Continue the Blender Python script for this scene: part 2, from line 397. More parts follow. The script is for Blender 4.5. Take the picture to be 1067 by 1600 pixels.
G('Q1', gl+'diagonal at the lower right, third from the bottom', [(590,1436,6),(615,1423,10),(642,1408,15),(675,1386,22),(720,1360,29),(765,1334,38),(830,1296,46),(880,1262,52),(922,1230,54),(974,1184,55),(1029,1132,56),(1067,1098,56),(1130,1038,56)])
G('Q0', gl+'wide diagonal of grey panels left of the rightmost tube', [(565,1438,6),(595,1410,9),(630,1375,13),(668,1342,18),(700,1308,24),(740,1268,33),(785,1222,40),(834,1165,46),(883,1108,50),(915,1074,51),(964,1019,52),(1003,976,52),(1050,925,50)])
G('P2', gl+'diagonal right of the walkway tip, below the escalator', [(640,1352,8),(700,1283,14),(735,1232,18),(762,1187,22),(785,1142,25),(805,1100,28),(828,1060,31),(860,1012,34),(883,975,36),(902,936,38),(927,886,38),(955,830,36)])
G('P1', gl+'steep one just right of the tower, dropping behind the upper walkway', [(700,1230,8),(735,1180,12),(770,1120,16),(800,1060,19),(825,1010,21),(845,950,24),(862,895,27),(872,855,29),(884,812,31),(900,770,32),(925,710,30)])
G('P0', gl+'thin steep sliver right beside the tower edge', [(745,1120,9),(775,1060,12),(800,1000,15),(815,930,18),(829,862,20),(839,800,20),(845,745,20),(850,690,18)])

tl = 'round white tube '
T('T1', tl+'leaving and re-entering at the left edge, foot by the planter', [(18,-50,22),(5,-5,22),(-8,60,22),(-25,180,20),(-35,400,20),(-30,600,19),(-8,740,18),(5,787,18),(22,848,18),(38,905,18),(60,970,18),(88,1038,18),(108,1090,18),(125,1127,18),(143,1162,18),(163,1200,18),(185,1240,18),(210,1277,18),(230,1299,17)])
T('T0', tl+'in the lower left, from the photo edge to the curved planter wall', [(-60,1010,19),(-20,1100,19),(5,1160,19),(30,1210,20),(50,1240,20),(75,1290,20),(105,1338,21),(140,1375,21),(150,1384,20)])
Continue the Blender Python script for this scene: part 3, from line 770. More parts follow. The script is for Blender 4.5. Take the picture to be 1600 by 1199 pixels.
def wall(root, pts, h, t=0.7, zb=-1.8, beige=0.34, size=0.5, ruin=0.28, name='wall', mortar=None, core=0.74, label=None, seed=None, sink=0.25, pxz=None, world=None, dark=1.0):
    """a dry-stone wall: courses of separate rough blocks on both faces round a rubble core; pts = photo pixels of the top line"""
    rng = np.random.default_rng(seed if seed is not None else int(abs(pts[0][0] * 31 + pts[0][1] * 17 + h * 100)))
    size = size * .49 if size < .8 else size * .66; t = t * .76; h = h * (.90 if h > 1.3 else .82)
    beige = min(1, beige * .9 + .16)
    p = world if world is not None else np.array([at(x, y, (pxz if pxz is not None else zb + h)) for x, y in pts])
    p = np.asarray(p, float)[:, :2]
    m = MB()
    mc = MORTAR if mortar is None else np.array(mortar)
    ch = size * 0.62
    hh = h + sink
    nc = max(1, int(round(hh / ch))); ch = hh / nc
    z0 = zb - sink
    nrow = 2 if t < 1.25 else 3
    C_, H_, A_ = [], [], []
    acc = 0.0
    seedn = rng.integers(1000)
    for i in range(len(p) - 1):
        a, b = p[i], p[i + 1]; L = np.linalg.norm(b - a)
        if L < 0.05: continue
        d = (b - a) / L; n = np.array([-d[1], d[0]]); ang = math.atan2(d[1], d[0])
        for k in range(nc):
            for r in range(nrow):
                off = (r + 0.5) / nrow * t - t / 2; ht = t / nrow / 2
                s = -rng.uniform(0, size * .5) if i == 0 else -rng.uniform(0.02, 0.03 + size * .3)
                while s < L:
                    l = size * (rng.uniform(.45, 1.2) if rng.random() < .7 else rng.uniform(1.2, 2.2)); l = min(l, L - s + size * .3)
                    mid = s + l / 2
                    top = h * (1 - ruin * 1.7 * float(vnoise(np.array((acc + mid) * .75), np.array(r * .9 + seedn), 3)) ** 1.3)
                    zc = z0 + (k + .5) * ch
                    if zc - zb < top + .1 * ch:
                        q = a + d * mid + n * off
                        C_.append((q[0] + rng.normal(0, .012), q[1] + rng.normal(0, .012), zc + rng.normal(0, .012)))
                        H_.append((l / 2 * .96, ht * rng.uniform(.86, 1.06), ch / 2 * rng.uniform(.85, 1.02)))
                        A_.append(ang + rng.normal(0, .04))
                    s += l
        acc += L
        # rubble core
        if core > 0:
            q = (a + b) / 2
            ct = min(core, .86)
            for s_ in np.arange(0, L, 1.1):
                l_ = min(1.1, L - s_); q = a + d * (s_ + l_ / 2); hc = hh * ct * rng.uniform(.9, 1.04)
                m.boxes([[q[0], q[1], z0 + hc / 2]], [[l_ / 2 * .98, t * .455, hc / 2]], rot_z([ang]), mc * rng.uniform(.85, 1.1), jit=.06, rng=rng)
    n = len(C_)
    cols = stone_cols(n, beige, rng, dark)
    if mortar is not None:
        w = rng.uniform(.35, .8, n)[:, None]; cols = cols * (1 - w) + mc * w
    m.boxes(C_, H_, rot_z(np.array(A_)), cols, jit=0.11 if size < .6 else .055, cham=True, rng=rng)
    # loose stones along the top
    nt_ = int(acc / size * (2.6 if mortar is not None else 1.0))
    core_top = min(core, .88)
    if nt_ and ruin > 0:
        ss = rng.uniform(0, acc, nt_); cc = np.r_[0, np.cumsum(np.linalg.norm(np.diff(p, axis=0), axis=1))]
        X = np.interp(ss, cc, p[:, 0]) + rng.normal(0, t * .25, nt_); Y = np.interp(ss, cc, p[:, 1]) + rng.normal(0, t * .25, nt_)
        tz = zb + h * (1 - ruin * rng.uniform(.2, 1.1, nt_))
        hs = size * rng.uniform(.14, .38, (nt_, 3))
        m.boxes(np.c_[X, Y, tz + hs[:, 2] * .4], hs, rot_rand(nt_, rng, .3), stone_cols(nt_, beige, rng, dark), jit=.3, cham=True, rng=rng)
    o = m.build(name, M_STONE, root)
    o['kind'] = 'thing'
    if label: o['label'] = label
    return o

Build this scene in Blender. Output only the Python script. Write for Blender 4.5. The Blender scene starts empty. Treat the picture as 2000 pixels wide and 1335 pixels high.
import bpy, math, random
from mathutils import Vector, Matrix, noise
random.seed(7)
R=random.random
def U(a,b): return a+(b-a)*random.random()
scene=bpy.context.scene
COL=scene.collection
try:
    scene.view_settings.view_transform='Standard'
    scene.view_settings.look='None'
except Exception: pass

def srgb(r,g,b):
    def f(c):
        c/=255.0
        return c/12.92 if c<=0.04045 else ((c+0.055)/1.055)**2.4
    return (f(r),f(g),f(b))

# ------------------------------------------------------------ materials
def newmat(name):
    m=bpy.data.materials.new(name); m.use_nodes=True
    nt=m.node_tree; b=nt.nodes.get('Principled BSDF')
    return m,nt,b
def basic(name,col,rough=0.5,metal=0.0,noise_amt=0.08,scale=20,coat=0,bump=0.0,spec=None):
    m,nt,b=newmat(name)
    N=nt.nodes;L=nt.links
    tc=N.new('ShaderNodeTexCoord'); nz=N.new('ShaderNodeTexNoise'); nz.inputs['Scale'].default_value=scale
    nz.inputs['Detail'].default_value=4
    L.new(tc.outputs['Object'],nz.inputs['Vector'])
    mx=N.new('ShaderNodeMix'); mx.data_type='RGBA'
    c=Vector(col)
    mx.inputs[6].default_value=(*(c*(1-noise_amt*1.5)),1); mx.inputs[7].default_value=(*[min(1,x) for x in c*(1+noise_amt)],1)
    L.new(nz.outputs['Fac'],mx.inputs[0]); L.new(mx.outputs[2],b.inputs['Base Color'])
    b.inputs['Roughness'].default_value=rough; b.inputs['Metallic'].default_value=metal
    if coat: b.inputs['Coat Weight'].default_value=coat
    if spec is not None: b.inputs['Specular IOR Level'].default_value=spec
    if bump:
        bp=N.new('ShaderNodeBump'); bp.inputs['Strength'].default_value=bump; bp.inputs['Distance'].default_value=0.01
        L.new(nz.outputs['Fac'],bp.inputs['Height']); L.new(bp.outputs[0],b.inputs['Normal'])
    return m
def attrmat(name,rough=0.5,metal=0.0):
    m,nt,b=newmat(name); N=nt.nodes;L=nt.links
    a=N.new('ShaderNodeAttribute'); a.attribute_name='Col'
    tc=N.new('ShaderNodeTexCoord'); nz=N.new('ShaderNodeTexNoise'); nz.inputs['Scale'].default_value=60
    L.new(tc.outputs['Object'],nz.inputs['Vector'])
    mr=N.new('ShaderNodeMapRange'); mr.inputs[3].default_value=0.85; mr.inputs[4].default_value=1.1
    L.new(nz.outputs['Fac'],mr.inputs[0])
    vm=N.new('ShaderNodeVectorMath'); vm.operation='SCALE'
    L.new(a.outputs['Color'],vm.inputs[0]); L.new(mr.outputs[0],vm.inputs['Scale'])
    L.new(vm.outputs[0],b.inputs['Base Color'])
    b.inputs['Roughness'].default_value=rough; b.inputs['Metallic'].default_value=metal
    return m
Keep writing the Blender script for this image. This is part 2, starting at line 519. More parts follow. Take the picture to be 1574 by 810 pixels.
※
▸ **Directions for this task**
In the listing above, locate the line containing "Build this scene" and the line containing "return (f(r),f(g),f(b))", then transcribe both and every line between them verbatim.

▸ **Reply to the task**
Build this scene in Blender. Output only the Python script. Write for Blender 4.5. The Blender scene starts empty. Treat the picture as 2000 pixels wide and 1335 pixels high.
import bpy, math, random
from mathutils import Vector, Matrix, noise
random.seed(7)
R=random.random
def U(a,b): return a+(b-a)*random.random()
scene=bpy.context.scene
COL=scene.collection
try:
    scene.view_settings.view_transform='Standard'
    scene.view_settings.look='None'
except Exception: pass

def srgb(r,g,b):
    def f(c):
        c/=255.0
        return c/12.92 if c<=0.04045 else ((c+0.055)/1.055)**2.4
    return (f(r),f(g),f(b))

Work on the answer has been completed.